One of my happiest memories is sitting in our lounge room at 110 Tay St, Invercargill on Sunday evenings. Mum would get us saveloys in white bread with tomato sauce, and we’d sit on our orange and brown lounge suite and watch Disney. I was enraptured by the Disney castle and I loved Donald Duck. I would be briefly disappointed when it wasn’t cartoons but was something like “That Darn Cat.” I was seven.

I dreamed of going to Disneyland. As I got older, as priorities changed and as I got more cynical, I thought I never would. Yet this week, I went to Disneyland with my eldest daughter, Miss 11.

Part of me sincerely wanted to come away with a prepackagd sermon on the fading facade of the evils of captilism. Perhaps even a short piece on Baukin’s concept of carnival. I wanted to be untouched by Walt Disney’s claim to have built the happiest place on earth. Not because I am ass (I may be), but because I am an adult and I know that the resources, the money, the people power that goes into a hedonistic exercise like Disneyland is part of the reason that our climate is changing, children are starving, war is raging and lands are burning. Our Minority World largesse disgusts me, and I didn’t want Walt to make me a fool.

When I went through the gates, everywhere I looked were the symbols of my childhood. I knew this place intimately: Tomorrowland with Space Mountain; Frontierland with the Mark Twain steampaddler and the Pirates of the Carribean; Adventureland with Tarzan; It’s a Small World. I’d forgotten, but I know now that if you had asked me to describe what I would see in these places, I could have done it in quite accurate detail. Mickey, Minnie, Donald, Goofy, Pluto and others are everywhere. I closed my eyes and listened to the ever present music, and I was seven again. The songs are imprinted in my memories.

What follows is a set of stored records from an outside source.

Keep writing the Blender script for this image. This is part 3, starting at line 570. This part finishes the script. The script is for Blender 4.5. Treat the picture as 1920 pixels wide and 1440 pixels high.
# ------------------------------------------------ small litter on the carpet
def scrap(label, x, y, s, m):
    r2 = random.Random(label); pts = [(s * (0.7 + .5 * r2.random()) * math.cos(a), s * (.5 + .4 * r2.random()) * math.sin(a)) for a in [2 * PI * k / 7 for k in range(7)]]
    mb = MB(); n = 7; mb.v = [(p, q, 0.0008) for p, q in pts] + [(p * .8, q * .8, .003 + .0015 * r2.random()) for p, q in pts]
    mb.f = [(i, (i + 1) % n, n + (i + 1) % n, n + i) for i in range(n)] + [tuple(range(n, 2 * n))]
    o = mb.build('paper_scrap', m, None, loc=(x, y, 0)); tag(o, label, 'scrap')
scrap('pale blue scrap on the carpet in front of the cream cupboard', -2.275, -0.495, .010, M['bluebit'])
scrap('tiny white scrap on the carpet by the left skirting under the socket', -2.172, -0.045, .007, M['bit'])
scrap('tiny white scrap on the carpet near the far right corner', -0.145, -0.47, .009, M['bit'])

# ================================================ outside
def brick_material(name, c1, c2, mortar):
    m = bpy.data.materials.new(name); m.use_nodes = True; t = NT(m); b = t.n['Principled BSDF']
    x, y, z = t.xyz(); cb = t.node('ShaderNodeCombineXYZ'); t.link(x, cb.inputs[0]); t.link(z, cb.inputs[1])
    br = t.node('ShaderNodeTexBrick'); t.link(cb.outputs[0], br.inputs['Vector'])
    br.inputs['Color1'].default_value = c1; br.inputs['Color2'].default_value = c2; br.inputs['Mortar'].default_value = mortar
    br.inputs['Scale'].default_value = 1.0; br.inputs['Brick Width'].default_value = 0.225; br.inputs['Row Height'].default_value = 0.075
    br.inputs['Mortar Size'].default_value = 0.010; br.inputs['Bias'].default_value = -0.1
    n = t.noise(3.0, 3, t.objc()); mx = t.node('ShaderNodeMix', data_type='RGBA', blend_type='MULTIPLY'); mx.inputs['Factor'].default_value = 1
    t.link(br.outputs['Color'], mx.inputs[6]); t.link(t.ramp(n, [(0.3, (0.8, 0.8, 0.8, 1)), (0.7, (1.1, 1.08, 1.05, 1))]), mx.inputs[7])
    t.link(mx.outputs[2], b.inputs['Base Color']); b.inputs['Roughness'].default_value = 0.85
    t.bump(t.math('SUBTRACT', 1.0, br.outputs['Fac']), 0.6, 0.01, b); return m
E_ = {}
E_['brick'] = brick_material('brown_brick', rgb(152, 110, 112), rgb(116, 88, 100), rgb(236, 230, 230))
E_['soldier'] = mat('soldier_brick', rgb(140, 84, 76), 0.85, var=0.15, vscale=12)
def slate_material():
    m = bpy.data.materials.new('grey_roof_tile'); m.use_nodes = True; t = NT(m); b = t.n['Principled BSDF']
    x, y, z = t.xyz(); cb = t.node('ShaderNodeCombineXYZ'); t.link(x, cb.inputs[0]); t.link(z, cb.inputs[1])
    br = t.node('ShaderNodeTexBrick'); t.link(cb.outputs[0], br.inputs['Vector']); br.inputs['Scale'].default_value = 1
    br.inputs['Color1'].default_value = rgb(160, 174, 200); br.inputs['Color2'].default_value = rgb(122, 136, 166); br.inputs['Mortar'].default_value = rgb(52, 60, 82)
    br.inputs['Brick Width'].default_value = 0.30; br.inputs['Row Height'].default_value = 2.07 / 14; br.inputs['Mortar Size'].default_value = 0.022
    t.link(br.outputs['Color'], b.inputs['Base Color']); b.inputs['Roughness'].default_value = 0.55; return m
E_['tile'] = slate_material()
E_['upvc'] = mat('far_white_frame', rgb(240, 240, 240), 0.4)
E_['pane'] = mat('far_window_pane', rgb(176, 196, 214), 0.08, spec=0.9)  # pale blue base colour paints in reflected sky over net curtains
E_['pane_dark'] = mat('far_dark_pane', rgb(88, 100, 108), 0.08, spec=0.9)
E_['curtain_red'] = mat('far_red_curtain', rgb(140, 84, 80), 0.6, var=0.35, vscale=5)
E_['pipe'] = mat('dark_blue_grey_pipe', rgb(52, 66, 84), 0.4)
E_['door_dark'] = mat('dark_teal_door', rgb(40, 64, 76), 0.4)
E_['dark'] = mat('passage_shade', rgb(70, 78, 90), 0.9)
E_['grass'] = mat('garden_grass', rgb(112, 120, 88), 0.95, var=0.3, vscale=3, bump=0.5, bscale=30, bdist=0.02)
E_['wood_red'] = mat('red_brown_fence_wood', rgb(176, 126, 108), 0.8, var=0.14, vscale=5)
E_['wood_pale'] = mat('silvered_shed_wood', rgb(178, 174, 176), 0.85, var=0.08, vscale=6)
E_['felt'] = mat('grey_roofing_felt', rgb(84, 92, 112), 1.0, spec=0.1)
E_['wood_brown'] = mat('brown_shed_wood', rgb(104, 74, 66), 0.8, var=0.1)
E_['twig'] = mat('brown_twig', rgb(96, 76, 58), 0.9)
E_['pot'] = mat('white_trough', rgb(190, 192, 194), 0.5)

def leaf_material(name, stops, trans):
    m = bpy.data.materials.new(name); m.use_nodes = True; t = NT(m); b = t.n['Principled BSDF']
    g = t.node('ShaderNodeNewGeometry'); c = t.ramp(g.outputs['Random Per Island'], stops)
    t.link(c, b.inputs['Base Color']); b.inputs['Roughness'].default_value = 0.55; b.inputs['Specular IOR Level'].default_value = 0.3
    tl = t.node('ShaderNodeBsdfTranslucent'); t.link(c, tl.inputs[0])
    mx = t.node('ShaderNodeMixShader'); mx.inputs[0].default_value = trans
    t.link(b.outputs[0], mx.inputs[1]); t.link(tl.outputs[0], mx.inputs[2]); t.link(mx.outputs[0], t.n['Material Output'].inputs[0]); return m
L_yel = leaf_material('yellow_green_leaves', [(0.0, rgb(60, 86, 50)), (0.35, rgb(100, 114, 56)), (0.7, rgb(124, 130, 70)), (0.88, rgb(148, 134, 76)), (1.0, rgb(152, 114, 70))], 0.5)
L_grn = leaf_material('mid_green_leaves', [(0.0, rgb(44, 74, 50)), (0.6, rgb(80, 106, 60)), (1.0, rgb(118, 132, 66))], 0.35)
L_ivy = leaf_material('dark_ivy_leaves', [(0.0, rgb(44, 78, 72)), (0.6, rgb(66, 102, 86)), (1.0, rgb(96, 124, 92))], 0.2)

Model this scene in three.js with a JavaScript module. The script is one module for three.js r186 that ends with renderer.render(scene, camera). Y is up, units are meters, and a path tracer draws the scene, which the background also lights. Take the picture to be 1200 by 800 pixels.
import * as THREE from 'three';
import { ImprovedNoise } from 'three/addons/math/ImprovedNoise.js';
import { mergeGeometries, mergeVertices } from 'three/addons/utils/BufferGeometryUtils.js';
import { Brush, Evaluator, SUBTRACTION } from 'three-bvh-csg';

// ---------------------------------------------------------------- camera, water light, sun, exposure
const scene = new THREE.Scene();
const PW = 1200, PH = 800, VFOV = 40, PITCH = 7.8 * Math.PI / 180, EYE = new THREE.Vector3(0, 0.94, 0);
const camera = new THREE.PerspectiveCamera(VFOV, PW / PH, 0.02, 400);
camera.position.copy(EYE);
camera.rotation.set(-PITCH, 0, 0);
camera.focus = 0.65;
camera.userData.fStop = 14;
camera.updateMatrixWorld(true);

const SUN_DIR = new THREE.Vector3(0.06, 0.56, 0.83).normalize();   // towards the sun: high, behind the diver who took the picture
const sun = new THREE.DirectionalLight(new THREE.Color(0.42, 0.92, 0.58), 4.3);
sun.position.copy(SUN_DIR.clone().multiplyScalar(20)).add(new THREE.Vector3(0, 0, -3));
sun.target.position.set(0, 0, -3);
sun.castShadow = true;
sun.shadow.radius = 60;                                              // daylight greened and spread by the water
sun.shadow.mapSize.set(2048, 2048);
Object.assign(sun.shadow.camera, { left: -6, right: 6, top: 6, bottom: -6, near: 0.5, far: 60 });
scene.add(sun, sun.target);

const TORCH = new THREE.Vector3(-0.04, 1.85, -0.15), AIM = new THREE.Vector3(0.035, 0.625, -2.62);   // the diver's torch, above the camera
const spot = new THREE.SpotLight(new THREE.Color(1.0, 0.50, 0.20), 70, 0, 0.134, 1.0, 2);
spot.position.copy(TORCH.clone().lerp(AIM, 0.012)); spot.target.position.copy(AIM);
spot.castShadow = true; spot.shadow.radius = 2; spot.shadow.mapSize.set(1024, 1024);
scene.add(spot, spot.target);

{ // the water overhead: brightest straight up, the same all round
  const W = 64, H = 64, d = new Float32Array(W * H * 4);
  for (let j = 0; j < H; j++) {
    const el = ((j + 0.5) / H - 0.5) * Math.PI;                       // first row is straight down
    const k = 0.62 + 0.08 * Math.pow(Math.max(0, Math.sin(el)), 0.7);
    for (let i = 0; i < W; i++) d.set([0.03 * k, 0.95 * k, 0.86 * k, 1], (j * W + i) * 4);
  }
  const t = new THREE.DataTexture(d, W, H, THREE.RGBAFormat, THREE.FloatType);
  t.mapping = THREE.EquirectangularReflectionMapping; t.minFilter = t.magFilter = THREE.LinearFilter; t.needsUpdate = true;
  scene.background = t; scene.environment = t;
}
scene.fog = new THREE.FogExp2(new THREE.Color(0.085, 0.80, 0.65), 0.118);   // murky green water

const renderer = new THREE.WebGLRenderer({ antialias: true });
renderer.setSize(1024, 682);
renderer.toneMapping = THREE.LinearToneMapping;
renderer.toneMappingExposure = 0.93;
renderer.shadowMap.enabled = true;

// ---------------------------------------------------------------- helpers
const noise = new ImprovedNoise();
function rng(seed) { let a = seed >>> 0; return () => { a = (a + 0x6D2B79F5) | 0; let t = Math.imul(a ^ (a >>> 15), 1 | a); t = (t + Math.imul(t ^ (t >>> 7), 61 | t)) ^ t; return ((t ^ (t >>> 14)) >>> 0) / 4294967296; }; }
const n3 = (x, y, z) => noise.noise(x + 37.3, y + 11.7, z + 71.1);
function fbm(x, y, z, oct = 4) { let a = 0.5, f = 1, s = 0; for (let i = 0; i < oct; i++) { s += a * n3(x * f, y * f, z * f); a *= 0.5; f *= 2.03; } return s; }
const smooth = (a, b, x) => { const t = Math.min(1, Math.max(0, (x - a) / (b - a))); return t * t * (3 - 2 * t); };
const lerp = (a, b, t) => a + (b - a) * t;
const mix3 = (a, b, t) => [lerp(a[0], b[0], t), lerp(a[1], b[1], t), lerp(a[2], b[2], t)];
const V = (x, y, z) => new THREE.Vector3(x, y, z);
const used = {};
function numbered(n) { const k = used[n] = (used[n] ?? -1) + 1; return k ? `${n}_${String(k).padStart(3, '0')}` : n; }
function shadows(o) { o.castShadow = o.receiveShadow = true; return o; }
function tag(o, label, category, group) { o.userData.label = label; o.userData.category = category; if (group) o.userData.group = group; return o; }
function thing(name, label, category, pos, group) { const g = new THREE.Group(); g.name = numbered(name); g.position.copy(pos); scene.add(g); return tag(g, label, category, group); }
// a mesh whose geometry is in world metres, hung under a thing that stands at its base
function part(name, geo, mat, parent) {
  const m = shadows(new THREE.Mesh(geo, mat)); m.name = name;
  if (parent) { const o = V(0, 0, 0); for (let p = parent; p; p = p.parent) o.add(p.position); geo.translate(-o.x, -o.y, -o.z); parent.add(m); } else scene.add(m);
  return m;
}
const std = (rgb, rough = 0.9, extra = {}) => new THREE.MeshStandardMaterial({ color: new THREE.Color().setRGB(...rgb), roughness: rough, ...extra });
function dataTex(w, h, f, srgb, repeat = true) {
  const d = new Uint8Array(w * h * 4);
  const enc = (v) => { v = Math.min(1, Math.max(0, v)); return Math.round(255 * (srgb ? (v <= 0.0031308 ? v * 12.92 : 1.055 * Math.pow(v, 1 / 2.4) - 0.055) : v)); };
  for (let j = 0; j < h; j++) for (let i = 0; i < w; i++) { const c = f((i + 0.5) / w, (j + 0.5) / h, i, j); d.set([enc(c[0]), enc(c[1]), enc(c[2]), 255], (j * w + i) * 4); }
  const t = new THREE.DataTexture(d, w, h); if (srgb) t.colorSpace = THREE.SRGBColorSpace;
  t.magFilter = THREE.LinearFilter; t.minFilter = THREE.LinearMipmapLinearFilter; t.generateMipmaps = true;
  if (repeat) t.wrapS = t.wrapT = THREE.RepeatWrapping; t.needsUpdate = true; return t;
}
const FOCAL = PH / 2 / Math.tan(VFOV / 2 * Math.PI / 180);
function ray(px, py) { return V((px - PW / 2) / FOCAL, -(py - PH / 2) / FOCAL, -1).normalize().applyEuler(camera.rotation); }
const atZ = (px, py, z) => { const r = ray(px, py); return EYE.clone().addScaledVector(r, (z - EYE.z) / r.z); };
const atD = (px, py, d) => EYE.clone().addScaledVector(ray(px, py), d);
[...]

Disneyland is held together by a perfectly oiled machine of staff. There is no detail I can remember being left out. Every staff member, from the poor bugger cleaning up vomit to the chaperone for Mickey has a smile and word for you. They are persistently happy. I once read a blog by a person who worked there, and he said they are all true believers. I think he was telling the truth. The one’s in character can do it all; they can dance, they have the mannerisms, they can sign the signature. They transcend the mask.

Then there was the gift of being there with my daughter. My wife and I have worked hard to protect our children’s innocence. We have stood guard so they can have a childhood, not be ruined too young by over-sexualised and violent media. To see Miss 11’s wonder at Disneyland made it all worth while. It is a special moment as a father to walk hand in hand with your daughter down Main St, and everywhere there are characters waving at her, people smiling at her, and she is safe and happy and loved. I don’t need to ask to know this will be one of her memories of when I was a good father and we did a special thing together.

The fireworks start at 9.25pm. Miss 11 and I got a place on the rope in front of the Disney castle. A huge crowd gathered as they do every night, the lights dimmed, and the fireworks started. Tinkerbell and Dumbo flew on high wire and I have never seen anything like it. I stood there, a grown man with my daughter and I cried because I was so happy. I was overwhelmed by beauty, by wonder and by hope.

For this one day of my life, I was transported back to my best times as a child, and I believed again for a moment in time that when you wish upon a star, every dream comes true. I believe I may just have visited the happiest place on earth.